Teaching is, and always has been, challenging. As society changes, so do the demands on educators. Every new generation at the chalkface likes to grumble that they have it worse than their predecessors and that their working lives are tougher than those of people in other professions. In response to this, friends working in, say, the City tend to mention the school holidays. The long summer break is a source of smugness for teachers, but the truth is that most of us love our jobs, and not just because of the glorious ‘six weeks’.
One thing that I keep coming back to, though, is the very real difficulty of teaching religious education. Teachers of RE are expected by their colleagues to be paragons of piety and virtue — and I am not being facetious here. They often have to cajole whole year groups of teenagers through a compulsory subject that carries none of the perceived weight or importance of English and maths in many schools. They are required to leave their own, often deeply held beliefs at the classroom door and then, in some schools, present a myriad of views — some of which they find intolerable or even dangerous — as being of equal merit. They are sometimes asked to present ideas that most rational people (and I’m including religious rationalists here) abandoned many decades ago due to their being totally unreasonable.
In the course of an average week, many RE teachers will have discussed abortion, the meaning of prayer, euthanasia, whether there is a purpose to human existence, homosexuality, the role of women in religion and whether there is life after death. They will have faced impossibly difficult and profound questions about these issues. They will have listened as students make comments that are, variously, bizarre, laudable, intolerant, ignorant and moving. This is delightful, yet it is also physically, emotionally and intellectually draining.

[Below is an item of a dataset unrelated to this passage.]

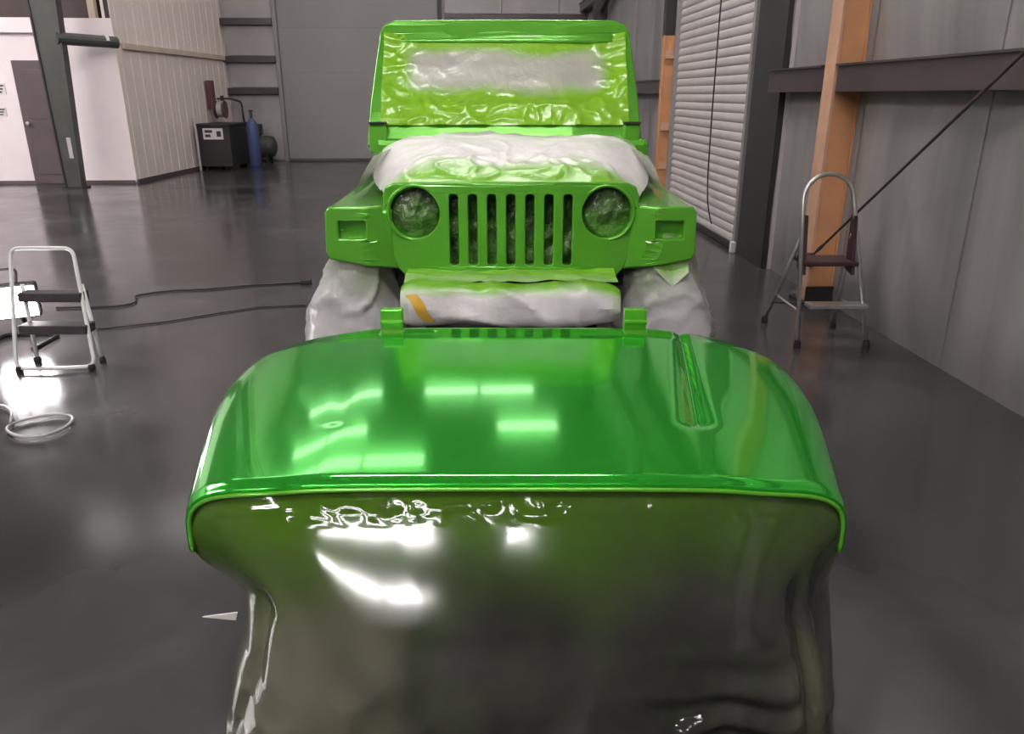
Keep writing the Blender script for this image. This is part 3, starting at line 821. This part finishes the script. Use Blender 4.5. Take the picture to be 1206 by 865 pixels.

Very little was said about how best to deal with all of this during my teacher training, and I have therefore had to find my own way of doing things. My approach is to try to see myself as the medium through which information is imparted. I present what I hope are facts and try to remain as impartial as possible. I give honest answers about my own views, but only when asked. On several occasions, well-meaning people have told me never to tell my students anything of my own particular beliefs and to always turn the question around and ask them instead. I couldn’t disagree more with this notion. The subject I teach invites complex philosophical debates, and to refuse to engage personally would be very problematic. That approach would also seem to suggest a belief that young people are not reasonable enough to be able to form their own views without feeling compelled to side with the authority figure.
I try to communicate to my students that there are a multitude of world-views and perspectives that they may never have considered. I hope they know that they can say things that I dislike, so long as they communicate them properly. I also hope that I am not arrogant and that I don’t pretend that my personal views are objectively correct.
But it is difficult to reconcile my own philosophy with my teaching ideals. I don’t know whether there are such things as objective truths or immovable moral facts. My instinct tells me that there are some things that, to all reasonable people, are plainly wrong — discrimination, torture, genocide, apartheid and injustice, for example.
Yet not all people are reasonable, and we live in a world where some people clearly believe these things to be acceptable. I have never had a student disagree with me on this, and I can’t imagine a day when they will, but it does worry me. What would I say? I assume I would say that my view was not an objective truth, but that it ought to be. Subjective truth seems to be an unfortunate reality.
Tonight I’ll be planning my lessons. I’ll probably do some marking, too. I’ll try to build in time for these tricky issues, and attempt to predict where the discussions will go. I’ll evaluate how things went during the day and rerun debates in my head. I love my job, and the crazy, all-consuming, head-aching quandaries it throws up. It’s difficult and tiring, but it’s also fantastic.